■ **Provided material**
>> start
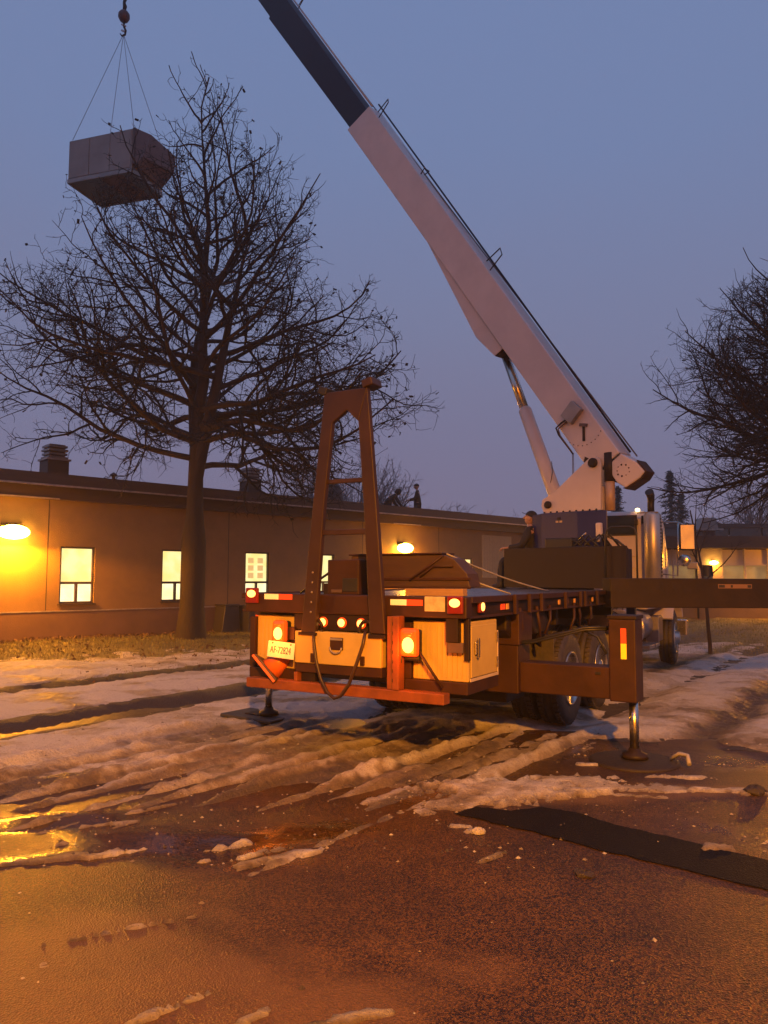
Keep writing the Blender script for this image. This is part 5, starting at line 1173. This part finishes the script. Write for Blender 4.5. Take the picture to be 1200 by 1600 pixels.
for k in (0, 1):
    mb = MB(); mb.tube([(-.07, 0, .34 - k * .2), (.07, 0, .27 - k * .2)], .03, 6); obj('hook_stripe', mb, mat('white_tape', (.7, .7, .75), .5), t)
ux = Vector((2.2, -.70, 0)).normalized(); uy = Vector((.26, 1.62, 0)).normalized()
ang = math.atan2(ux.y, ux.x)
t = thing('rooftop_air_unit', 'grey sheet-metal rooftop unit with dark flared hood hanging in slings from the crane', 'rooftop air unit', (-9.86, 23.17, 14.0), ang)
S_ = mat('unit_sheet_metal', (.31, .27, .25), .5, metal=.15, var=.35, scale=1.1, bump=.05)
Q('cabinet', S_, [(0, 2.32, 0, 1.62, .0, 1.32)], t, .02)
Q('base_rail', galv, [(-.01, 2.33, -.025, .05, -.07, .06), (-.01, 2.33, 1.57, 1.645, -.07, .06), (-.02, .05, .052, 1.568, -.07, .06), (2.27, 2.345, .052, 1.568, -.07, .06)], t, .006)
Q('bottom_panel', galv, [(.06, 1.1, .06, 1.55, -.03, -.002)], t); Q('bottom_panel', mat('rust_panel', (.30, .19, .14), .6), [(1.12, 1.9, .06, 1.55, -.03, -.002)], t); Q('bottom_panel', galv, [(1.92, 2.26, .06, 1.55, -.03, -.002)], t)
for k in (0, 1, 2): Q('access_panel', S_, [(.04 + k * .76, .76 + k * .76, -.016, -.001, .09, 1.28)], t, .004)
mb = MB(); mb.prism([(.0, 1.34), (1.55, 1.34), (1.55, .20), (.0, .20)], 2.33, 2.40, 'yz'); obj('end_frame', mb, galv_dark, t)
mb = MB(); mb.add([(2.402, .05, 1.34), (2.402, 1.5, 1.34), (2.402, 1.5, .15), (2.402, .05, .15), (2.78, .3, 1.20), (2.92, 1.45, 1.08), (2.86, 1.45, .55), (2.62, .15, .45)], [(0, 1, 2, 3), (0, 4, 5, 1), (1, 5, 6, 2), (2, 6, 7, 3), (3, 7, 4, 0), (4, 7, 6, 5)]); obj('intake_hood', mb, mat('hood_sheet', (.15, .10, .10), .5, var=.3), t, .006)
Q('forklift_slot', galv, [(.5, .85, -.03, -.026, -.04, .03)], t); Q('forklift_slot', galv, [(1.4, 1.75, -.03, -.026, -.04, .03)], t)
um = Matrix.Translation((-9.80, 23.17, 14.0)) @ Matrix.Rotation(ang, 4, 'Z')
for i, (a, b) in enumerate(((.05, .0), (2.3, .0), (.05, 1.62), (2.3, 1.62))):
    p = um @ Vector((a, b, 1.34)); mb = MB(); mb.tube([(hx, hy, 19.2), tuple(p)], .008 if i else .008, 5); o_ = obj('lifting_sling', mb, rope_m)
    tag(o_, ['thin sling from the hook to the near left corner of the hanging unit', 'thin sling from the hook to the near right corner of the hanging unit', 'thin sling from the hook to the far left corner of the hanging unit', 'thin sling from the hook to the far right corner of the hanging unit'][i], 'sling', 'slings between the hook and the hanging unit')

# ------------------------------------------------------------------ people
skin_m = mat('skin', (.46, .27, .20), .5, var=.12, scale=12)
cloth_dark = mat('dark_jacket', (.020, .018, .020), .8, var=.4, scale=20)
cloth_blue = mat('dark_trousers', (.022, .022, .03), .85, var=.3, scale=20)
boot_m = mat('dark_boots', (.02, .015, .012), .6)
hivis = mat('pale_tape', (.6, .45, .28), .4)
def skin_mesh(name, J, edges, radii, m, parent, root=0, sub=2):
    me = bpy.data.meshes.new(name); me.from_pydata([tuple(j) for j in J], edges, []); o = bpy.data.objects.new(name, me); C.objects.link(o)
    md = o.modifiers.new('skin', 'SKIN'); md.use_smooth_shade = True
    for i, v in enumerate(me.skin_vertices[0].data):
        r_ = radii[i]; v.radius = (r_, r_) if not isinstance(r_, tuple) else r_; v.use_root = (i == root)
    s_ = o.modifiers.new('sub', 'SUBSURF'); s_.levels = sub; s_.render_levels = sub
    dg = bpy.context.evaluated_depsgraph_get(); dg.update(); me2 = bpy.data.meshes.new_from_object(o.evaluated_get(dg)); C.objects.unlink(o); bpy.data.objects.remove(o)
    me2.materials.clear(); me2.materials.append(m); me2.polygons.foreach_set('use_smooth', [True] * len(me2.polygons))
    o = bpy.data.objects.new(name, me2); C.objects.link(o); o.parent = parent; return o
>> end
■ **What this task involves**
Transcribe all the lines above exactly, apart from the pictures.

■ **Complete answer**
Keep writing the Blender script for this image. This is part 5, starting at line 1173. This part finishes the script. Write for Blender 4.5. Take the picture to be 1200 by 1600 pixels.
for k in (0, 1):
    mb = MB(); mb.tube([(-.07, 0, .34 - k * .2), (.07, 0, .27 - k * .2)], .03, 6); obj('hook_stripe', mb, mat('white_tape', (.7, .7, .75), .5), t)
ux = Vector((2.2, -.70, 0)).normalized(); uy = Vector((.26, 1.62, 0)).normalized()
ang = math.atan2(ux.y, ux.x)
t = thing('rooftop_air_unit', 'grey sheet-metal rooftop unit with dark flared hood hanging in slings from the crane', 'rooftop air unit', (-9.86, 23.17, 14.0), ang)
S_ = mat('unit_sheet_metal', (.31, .27, .25), .5, metal=.15, var=.35, scale=1.1, bump=.05)
Q('cabinet', S_, [(0, 2.32, 0, 1.62, .0, 1.32)], t, .02)
Q('base_rail', galv, [(-.01, 2.33, -.025, .05, -.07, .06), (-.01, 2.33, 1.57, 1.645, -.07, .06), (-.02, .05, .052, 1.568, -.07, .06), (2.27, 2.345, .052, 1.568, -.07, .06)], t, .006)
Q('bottom_panel', galv, [(.06, 1.1, .06, 1.55, -.03, -.002)], t); Q('bottom_panel', mat('rust_panel', (.30, .19, .14), .6), [(1.12, 1.9, .06, 1.55, -.03, -.002)], t); Q('bottom_panel', galv, [(1.92, 2.26, .06, 1.55, -.03, -.002)], t)
for k in (0, 1, 2): Q('access_panel', S_, [(.04 + k * .76, .76 + k * .76, -.016, -.001, .09, 1.28)], t, .004)
mb = MB(); mb.prism([(.0, 1.34), (1.55, 1.34), (1.55, .20), (.0, .20)], 2.33, 2.40, 'yz'); obj('end_frame', mb, galv_dark, t)
mb = MB(); mb.add([(2.402, .05, 1.34), (2.402, 1.5, 1.34), (2.402, 1.5, .15), (2.402, .05, .15), (2.78, .3, 1.20), (2.92, 1.45, 1.08), (2.86, 1.45, .55), (2.62, .15, .45)], [(0, 1, 2, 3), (0, 4, 5, 1), (1, 5, 6, 2), (2, 6, 7, 3), (3, 7, 4, 0), (4, 7, 6, 5)]); obj('intake_hood', mb, mat('hood_sheet', (.15, .10, .10), .5, var=.3), t, .006)
Q('forklift_slot', galv, [(.5, .85, -.03, -.026, -.04, .03)], t); Q('forklift_slot', galv, [(1.4, 1.75, -.03, -.026, -.04, .03)], t)
um = Matrix.Translation((-9.80, 23.17, 14.0)) @ Matrix.Rotation(ang, 4, 'Z')
for i, (a, b) in enumerate(((.05, .0), (2.3, .0), (.05, 1.62), (2.3, 1.62))):
    p = um @ Vector((a, b, 1.34)); mb = MB(); mb.tube([(hx, hy, 19.2), tuple(p)], .008 if i else .008, 5); o_ = obj('lifting_sling', mb, rope_m)
    tag(o_, ['thin sling from the hook to the near left corner of the hanging unit', 'thin sling from the hook to the near right corner of the hanging unit', 'thin sling from the hook to the far left corner of the hanging unit', 'thin sling from the hook to the far right corner of the hanging unit'][i], 'sling', 'slings between the hook and the hanging unit')

# ------------------------------------------------------------------ people
skin_m = mat('skin', (.46, .27, .20), .5, var=.12, scale=12)
cloth_dark = mat('dark_jacket', (.020, .018, .020), .8, var=.4, scale=20)
cloth_blue = mat('dark_trousers', (.022, .022, .03), .85, var=.3, scale=20)
boot_m = mat('dark_boots', (.02, .015, .012), .6)
hivis = mat('pale_tape', (.6, .45, .28), .4)
def skin_mesh(name, J, edges, radii, m, parent, root=0, sub=2):
    me = bpy.data.meshes.new(name); me.from_pydata([tuple(j) for j in J], edges, []); o = bpy.data.objects.new(name, me); C.objects.link(o)
    md = o.modifiers.new('skin', 'SKIN'); md.use_smooth_shade = True
    for i, v in enumerate(me.skin_vertices[0].data):
        r_ = radii[i]; v.radius = (r_, r_) if not isinstance(r_, tuple) else r_; v.use_root = (i == root)
    s_ = o.modifiers.new('sub', 'SUBSURF'); s_.levels = sub; s_.render_levels = sub
    dg = bpy.context.evaluated_depsgraph_get(); dg.update(); me2 = bpy.data.meshes.new_from_object(o.evaluated_get(dg)); C.objects.unlink(o); bpy.data.objects.remove(o)
    me2.materials.clear(); me2.materials.append(m); me2.polygons.foreach_set('use_smooth', [True] * len(me2.polygons))
    o = bpy.data.objects.new(name, me2); C.objects.link(o); o.parent = parent; return o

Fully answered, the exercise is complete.